Studie: Das würde ein russischer Gaslieferstopp für Europa bedeuten

Studie: Das würde ein russischer Gaslieferstopp für Europa bedeuten

08.03.2022 | Energienachrichten

Europa ist in hohem Maß von russischem Gas abhängig - es deckt 30 bis 40 Prozent des gesamteuropäischen Bedarfs, in Deutschland sogar über 50 Prozent. Vor dem Hintergrund des Ukraine-Kriegs und der Wirtschaftssanktionen gegen Russland hat das auf Energiefragen spezialisierte Beratungs- und Analyse-Unternehmen Aurora Energy Research die Auswirkungen eines russischen Gaslieferstopps auf die europäischen Energiemärkte untersucht.

Szenario 1: Reduzierte Gaslieferungen aus Russland

Für den Fall, dass die Gaspipeline Nord Stream 2 weiterhin nicht in Betrieb gehen und die russischen Gasflüsse über die Ukraine unterbrochen würden, prognostizieren die Aurora-Analysten, dass Europa stärker als bisher auf Flüssiggas angewiesen wäre. Zudem müssten die Gaslieferungen durch Pipelines aus Nordafrika erhöht werden.

Die Studie stellt jedoch klar: Dieses Szenario würde "kein nennenswertes Risiko für die Versorgungssicherheit in Europa" bedeuten. Das ohnehin schon hohe Gaspreisniveau würde sich allerdings nochmals verschärfen.

Szenario 2: Kompletter Stopp russischer Gaslieferungen

Ein Extremszenario, in dem es noch vor dem nächsten Winter zu einem Totalausfall der russischen Gaslieferungen nach Europa kommt, würde die hiesigen Energiemärkte laut Analyse vor erhebliche Herausforderungen stellen. In solch einem Fall wäre nicht nur die Diversifizierung von Lieferquellen notwendig, auch müsste die Nachfrage spürbar reduziert werden.
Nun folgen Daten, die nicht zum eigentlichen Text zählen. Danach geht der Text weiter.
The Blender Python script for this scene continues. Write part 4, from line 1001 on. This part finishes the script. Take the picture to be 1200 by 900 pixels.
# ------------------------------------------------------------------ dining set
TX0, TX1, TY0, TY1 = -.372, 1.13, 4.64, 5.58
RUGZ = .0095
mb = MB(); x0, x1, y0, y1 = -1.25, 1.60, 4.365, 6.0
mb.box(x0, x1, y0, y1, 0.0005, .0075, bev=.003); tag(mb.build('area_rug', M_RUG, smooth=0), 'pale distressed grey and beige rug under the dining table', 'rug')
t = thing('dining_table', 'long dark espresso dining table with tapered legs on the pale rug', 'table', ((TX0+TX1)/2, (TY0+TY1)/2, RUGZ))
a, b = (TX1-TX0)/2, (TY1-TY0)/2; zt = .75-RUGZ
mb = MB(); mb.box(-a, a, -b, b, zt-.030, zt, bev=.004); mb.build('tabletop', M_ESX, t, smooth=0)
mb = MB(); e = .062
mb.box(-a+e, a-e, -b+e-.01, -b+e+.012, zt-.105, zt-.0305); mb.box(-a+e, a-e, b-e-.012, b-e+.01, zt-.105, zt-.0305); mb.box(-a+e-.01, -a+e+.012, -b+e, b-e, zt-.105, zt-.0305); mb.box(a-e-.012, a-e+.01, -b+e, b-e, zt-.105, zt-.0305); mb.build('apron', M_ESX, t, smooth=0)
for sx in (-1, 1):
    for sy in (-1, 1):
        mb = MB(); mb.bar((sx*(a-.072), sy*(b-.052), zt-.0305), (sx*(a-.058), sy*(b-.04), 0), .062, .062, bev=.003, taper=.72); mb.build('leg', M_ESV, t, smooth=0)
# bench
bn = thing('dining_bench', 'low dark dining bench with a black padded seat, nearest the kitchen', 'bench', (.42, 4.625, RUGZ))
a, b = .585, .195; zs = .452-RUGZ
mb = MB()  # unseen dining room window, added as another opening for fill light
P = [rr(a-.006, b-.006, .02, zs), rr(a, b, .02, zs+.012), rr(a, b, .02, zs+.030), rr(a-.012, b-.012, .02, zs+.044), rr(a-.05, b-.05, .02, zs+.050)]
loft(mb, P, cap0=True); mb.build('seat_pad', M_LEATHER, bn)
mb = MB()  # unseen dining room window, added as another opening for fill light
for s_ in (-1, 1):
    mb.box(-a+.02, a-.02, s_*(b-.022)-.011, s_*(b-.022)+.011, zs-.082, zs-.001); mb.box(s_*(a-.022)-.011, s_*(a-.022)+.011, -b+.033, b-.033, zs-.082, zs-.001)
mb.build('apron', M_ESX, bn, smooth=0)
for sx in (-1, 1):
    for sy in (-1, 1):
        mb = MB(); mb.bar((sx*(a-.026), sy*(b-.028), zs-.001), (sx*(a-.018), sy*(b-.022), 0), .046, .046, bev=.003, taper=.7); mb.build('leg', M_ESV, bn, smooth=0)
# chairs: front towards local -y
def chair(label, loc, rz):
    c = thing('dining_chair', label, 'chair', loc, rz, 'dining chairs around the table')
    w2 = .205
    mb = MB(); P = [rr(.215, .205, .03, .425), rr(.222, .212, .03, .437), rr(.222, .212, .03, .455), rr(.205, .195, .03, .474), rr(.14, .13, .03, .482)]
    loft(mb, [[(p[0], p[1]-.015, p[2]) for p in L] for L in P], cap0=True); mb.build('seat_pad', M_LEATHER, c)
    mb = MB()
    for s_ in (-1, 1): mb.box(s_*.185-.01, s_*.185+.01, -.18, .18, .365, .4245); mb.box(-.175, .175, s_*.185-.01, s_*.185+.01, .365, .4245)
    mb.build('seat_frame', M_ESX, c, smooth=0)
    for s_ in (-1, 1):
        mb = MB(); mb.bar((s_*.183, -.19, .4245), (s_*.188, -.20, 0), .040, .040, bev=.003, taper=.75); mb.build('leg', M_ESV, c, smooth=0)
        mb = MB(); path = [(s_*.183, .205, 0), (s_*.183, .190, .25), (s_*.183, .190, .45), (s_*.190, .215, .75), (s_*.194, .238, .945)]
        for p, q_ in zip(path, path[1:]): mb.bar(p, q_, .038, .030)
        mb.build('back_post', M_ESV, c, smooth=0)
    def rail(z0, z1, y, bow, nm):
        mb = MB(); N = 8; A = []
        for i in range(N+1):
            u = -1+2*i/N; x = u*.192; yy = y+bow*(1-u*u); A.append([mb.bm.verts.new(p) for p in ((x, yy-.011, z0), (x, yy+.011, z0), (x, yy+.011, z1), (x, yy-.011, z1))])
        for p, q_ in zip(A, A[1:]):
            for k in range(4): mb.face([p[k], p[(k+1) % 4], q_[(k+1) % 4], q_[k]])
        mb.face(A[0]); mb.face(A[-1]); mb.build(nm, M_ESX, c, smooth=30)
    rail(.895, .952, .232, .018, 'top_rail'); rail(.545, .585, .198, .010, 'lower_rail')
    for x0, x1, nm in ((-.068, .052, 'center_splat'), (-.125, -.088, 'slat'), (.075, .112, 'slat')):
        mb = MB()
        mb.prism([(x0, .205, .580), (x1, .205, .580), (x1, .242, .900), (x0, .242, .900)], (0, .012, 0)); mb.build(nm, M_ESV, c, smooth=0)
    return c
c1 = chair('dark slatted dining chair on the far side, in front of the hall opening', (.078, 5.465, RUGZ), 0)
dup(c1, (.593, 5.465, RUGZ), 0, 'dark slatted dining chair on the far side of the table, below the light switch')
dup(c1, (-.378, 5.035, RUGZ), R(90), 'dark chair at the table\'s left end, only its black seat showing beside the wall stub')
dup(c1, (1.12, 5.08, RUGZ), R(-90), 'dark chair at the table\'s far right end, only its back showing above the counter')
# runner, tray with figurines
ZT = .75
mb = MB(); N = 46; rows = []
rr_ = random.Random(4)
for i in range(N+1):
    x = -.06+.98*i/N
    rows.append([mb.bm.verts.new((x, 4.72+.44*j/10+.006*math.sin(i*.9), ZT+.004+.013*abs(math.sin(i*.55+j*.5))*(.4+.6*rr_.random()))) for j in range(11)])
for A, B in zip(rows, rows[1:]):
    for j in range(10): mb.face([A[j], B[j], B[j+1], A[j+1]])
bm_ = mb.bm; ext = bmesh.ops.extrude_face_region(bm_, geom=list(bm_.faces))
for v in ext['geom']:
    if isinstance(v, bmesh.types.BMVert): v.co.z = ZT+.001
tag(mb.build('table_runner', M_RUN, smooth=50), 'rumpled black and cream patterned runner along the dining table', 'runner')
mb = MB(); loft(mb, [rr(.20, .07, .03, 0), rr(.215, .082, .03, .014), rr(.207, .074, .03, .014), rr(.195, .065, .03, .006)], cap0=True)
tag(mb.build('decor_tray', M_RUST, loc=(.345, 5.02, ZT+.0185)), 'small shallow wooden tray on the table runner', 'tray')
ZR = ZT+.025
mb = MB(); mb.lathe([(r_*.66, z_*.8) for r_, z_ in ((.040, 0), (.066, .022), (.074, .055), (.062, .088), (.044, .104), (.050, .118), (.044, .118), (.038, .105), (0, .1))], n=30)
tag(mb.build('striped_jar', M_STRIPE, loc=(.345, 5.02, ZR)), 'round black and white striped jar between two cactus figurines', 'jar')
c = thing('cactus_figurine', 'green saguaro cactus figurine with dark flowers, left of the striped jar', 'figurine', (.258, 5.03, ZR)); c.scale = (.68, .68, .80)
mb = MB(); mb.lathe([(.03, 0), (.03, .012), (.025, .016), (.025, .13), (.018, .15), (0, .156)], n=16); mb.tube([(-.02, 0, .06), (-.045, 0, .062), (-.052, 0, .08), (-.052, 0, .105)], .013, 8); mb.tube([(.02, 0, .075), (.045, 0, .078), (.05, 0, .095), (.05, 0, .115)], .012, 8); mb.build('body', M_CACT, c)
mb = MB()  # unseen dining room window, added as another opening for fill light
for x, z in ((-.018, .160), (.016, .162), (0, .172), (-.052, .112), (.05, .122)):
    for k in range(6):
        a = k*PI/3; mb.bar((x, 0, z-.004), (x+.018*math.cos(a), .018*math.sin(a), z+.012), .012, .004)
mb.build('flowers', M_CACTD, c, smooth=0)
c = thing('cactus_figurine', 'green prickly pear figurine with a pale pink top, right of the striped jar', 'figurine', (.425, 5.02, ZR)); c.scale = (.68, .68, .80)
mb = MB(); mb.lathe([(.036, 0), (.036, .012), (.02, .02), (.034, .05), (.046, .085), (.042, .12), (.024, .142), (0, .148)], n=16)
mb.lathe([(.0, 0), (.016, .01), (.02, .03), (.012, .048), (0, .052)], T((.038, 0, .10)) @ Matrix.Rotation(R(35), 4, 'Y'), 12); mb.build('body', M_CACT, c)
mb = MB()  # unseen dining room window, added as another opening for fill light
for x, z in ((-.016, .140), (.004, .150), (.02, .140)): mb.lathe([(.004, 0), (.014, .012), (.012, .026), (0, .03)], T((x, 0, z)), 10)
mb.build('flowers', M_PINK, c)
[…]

Aurora Energy Research schreibt: "Dies wäre mit erheblichen Kosten und Unsicherheiten verbunden und würde starke staatliche Eingriffe in die Strom- und Gasmärkte erfordern."

Bei einem kompletten Lieferstopp aus Russland, so die Studie, müsste Europa deutlich mehr Flüssig- sowie Pipeline-Gas aus anderen Regionen importieren und die Füllstände der eigenen Gasspeicher maximieren. Außerdem müsste die Gasnachfrage insgesamt gesenkt werden. Unter anderem, indem die Stromproduktion in Gas- auf klimaschädlichere Kohlekraftwerke umgestellt wird. Auch müssten unter Umständen industrielle Produktionsprozesse gedrosselt werden.

"Energielieferungen als Waffe"

Anise Ganbold, Leiterin der globalen Energiemärkte bei Aurora Energy Research, kommentiert: "Mit der Eskalation des Krieges zwischen Russland und der Ukraine wird der Einsatz von Energielieferungen als Waffe immer wahrscheinlicher. Unsere Analyse zeigt, dass Europa nur dann in der Lage wäre, einen Totalverlust des russischen Gasimports vollständig auszugleichen, wenn es alle Register zieht."

Manuel Koehler, Managing Director EMEA bei Aurora Energy Research, ergänzt: "Ist es für Europa machbar, im nächsten Winter ohne russisches Gas auszukommen? Es würde Dutzende von Milliarden Euro kosten und erhebliche regulatorische Eingriffe in die Gas- und Strommärkte erfordern, aber ja, die EU könnte den Winter ohne Bezug von russischem Gas überstehen."